A pesar del tiempo transcurrido, se sigue estremeciendo con tan solo hablar de ello, de los destrozos que causó, de la inseguridad y el temor que la lluvia trajo consigo o de todo lo que, en sólo un par de días, el agua se llevó por delante. Lleva el barro de la pantanada en sus venas. De hecho, entre sus cajas de recuerdos, además de contar con un archivo de incalculable valor económico y sentimental, guarda cámaras de la época que fueron víctimas de la inundación. Conservan el fango de aquel trágico día. Una huella más, que convierte en imborrable el trágico suceso. «No quise limpiarlo para poder enseñar a las generaciones posteriores lo que ocurrió y el daño que provocó. Todo el material estaba en la tienda», asegura González.

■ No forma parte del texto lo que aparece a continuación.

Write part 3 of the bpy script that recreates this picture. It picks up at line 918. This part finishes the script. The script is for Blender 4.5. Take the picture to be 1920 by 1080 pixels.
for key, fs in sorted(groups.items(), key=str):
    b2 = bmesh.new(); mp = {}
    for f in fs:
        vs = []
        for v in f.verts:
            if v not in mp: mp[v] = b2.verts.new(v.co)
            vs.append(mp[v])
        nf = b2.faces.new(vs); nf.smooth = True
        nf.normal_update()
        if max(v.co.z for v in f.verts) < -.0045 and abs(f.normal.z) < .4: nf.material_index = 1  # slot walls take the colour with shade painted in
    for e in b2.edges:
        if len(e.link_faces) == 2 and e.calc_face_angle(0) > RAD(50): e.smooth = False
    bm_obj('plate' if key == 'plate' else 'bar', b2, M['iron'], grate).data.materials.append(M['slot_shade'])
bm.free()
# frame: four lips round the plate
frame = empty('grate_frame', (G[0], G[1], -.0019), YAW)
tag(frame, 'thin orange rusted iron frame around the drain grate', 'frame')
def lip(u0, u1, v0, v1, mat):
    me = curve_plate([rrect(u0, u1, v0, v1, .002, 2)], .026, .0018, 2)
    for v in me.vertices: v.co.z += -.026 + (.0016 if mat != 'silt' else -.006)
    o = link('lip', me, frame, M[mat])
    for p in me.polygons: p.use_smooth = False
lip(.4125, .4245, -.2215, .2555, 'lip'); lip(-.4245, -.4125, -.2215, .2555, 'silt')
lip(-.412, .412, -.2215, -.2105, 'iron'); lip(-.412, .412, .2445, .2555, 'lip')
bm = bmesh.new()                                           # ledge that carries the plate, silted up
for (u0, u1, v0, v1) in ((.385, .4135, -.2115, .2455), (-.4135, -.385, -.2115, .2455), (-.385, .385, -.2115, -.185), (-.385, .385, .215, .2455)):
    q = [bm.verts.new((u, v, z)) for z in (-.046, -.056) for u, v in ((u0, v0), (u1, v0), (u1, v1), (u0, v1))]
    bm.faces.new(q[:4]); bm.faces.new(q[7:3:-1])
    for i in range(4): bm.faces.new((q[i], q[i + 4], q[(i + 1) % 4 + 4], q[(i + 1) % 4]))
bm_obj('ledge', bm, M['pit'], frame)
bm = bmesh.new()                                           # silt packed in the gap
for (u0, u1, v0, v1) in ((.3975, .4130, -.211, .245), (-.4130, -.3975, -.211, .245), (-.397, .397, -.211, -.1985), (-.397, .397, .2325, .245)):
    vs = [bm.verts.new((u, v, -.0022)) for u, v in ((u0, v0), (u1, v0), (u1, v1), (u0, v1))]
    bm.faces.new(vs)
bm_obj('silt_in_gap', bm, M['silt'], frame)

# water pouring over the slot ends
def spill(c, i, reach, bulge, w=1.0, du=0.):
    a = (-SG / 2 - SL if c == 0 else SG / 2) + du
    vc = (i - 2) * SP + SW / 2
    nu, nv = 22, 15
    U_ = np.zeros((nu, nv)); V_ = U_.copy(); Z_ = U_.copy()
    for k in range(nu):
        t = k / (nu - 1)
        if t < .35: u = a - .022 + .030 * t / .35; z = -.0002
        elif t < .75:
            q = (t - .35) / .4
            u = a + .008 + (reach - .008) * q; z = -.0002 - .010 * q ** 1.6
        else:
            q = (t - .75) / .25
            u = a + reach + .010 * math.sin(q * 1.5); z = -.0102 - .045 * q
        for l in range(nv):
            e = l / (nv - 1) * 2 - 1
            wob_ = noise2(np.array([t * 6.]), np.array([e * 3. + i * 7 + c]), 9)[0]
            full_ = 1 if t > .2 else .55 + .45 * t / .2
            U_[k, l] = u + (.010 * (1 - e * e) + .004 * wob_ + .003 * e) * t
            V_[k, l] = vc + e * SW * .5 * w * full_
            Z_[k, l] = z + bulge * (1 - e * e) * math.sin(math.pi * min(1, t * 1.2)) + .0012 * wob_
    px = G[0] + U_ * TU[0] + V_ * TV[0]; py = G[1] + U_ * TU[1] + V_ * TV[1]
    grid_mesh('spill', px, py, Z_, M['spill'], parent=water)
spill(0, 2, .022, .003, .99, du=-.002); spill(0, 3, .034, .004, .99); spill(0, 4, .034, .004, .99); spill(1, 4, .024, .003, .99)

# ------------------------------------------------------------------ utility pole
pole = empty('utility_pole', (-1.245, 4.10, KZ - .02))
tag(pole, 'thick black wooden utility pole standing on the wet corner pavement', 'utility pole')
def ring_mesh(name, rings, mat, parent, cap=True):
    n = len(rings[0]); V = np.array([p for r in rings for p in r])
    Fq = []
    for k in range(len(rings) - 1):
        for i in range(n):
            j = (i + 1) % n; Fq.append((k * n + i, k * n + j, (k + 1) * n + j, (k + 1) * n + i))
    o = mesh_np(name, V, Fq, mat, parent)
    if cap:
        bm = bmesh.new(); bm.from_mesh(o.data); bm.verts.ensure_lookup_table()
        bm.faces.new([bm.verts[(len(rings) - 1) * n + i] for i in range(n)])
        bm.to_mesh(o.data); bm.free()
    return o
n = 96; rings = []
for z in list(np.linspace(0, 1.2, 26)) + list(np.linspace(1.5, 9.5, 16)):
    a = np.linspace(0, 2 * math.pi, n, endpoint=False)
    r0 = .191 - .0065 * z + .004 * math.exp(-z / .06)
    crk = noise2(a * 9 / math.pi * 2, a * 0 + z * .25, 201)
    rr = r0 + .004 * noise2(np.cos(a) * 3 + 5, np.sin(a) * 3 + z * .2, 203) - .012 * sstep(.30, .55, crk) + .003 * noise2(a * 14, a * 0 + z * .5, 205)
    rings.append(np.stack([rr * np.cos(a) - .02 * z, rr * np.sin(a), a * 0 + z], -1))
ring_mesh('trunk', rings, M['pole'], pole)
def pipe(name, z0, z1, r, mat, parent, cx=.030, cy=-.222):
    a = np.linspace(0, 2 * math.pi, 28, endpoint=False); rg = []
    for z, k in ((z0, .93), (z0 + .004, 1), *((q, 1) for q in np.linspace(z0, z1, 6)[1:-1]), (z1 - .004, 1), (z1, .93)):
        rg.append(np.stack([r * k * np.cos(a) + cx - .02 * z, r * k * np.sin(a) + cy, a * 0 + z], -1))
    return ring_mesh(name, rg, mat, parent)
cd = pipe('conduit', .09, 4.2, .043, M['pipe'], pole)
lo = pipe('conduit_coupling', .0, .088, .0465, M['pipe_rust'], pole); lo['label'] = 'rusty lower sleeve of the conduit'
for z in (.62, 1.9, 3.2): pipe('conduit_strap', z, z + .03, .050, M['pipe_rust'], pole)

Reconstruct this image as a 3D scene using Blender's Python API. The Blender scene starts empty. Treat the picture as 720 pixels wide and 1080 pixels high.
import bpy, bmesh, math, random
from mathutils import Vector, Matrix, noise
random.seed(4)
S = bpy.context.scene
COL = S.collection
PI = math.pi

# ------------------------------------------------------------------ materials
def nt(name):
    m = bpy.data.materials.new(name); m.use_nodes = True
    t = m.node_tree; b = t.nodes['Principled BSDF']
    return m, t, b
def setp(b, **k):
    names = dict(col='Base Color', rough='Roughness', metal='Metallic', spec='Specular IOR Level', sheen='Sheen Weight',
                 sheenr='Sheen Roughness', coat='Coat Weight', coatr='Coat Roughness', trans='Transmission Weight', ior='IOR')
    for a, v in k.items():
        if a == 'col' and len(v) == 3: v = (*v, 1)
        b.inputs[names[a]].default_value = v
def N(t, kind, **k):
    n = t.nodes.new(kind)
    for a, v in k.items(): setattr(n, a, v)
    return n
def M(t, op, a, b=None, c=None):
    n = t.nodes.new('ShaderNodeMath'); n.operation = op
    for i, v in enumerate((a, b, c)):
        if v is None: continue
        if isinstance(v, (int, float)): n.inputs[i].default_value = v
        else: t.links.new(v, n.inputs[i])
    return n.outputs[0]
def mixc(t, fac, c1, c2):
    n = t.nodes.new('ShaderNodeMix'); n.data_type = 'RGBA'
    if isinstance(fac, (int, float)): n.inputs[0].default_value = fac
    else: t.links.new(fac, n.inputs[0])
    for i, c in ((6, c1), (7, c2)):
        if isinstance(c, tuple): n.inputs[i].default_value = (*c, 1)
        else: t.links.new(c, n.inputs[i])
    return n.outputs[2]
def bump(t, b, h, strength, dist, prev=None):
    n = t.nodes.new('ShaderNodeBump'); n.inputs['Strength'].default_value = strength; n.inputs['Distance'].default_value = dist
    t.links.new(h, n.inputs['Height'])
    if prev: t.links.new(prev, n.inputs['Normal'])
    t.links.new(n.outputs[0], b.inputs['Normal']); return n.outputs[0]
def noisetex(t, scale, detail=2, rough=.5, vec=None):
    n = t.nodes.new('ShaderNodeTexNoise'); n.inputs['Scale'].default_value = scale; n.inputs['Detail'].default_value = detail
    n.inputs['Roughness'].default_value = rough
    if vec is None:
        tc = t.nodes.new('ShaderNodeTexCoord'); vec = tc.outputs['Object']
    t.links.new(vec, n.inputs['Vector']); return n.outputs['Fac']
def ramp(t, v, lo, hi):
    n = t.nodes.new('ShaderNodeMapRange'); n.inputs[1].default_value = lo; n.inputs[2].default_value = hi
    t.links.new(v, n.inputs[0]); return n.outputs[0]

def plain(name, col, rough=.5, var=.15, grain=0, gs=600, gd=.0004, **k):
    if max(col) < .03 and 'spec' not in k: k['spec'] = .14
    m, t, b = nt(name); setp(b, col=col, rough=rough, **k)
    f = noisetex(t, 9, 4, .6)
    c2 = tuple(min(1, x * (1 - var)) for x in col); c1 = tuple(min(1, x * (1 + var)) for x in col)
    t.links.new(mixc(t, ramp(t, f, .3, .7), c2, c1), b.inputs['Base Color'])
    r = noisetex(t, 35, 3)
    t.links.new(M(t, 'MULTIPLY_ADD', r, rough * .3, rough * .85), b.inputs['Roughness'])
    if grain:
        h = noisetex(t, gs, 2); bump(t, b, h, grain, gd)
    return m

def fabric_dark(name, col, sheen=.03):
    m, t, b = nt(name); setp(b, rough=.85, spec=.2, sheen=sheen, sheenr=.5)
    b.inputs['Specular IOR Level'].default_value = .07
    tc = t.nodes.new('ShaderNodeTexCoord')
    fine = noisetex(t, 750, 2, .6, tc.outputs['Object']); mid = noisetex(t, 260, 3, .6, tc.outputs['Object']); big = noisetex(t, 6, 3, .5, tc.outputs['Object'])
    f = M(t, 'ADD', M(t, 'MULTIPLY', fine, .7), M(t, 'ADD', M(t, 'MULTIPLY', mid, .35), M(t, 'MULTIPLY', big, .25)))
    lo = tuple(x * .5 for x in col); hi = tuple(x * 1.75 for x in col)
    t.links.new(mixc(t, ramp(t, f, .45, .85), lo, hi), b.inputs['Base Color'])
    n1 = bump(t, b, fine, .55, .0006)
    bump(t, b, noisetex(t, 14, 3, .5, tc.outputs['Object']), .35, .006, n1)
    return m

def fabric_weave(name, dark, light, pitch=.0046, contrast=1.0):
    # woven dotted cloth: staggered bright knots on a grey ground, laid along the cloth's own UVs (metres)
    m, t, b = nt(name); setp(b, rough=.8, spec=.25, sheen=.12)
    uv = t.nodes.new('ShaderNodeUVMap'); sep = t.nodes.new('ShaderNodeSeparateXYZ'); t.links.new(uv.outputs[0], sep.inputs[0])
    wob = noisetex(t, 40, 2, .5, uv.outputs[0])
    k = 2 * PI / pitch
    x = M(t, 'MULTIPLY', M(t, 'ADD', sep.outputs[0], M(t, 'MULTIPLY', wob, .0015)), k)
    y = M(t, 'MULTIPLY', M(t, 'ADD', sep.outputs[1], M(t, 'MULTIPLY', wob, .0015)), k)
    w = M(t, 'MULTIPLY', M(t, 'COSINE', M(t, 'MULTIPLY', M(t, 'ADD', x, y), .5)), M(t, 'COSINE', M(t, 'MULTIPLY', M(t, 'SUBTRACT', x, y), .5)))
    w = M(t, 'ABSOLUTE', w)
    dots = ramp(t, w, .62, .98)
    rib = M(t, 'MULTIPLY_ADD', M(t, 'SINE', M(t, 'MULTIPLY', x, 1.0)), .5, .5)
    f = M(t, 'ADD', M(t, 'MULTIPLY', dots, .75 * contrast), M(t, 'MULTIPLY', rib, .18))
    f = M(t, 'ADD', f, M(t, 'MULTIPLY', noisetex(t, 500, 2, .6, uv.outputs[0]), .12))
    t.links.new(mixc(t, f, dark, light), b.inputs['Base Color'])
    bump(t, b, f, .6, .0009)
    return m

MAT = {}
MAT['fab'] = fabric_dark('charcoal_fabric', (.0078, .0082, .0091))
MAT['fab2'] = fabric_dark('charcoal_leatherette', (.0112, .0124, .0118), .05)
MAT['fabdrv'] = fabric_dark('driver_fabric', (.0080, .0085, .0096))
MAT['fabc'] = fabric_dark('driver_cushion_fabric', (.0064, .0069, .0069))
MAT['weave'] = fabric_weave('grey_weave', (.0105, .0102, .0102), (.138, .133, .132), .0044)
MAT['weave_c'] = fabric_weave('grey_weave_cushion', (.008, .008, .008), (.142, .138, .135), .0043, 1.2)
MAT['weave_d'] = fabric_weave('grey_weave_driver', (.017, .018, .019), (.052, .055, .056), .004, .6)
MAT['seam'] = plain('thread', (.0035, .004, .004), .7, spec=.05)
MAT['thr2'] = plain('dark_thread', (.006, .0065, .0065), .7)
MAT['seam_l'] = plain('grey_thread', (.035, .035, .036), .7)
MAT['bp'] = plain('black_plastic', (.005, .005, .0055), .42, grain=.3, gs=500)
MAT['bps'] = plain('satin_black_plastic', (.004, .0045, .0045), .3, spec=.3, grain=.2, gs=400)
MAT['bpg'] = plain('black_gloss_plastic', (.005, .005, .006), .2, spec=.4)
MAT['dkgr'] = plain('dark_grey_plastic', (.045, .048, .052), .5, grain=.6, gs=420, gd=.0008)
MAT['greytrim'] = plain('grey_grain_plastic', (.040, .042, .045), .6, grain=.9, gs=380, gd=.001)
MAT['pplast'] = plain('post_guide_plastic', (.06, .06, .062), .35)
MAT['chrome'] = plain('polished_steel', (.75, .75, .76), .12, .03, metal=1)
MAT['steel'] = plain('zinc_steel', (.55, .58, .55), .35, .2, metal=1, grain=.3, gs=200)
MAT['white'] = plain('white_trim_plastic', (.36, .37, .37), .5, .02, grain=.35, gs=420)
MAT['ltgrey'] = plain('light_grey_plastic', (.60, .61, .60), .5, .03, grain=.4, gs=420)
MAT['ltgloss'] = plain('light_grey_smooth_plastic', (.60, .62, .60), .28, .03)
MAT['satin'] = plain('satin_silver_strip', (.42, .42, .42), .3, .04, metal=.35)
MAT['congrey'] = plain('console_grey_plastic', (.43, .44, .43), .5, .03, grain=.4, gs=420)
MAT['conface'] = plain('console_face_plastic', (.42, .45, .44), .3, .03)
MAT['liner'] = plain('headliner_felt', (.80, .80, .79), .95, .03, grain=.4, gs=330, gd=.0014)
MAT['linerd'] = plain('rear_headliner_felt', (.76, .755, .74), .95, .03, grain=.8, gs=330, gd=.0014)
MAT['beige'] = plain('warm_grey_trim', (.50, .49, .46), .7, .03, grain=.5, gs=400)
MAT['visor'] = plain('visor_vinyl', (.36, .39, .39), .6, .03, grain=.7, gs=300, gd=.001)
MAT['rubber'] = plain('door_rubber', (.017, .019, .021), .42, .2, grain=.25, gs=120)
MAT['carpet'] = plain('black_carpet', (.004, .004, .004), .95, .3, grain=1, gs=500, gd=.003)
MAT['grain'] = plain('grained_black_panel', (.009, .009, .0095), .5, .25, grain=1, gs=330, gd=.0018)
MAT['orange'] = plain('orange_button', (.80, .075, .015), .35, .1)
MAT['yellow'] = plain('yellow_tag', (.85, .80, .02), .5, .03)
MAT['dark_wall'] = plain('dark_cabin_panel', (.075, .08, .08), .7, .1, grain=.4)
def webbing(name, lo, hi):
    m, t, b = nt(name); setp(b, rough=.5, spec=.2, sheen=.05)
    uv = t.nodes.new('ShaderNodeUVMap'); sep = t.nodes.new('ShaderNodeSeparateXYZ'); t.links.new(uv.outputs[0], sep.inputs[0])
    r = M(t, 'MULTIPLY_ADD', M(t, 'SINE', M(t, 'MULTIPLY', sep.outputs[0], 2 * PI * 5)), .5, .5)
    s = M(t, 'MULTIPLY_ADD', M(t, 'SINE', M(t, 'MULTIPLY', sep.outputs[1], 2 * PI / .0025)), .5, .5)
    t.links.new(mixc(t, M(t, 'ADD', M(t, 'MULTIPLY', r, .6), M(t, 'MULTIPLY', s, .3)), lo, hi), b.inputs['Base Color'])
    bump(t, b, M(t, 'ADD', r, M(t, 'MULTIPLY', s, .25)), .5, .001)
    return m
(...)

Carretes film pegados al techo, objetivos y ordenadores. Poco quedó de lo original. Incluso entre las bolsas de material de la época guarda un sobre con unas fotos hechas por encargo, que hubieran tenido que recoger dos días antes de la pantanada.

El trabajo de recorrer las calles fue una triste aventura que le causó una herida en carne viva en el talón debido al exceso de humedad y toda la cantidad de barro acumulada. «No era agua, parecía chocolate», recuerda emocionado.

«La gente no sabía qué quería»

Recuperó la normalidad a mediados de diciembre. Los proveedores de Alejandro González tendieron su mano ante la catástrofe. En poco tiempo, le suministraron género de todo tipo. Esa ayuda iba encaminada a tratar de relegar a un segundo plano un capítulo que nunca más podrá ocultarse del entendimiento.

«La gente no sabía lo que quería. Teníamos sed y no bebíamos. Teníamos hambre y no comíamos. Cuando los camiones pudieron entrar a la plaza Mayor, fue como una especie de bendición para todos. Yo valoré y todavía lo hago, a todos aquellos que se volcaron conmigo. Gracias a ellos, en la Navidad de aquel año, muchas familias pudieron regalar vídeos y fotos», sentenció.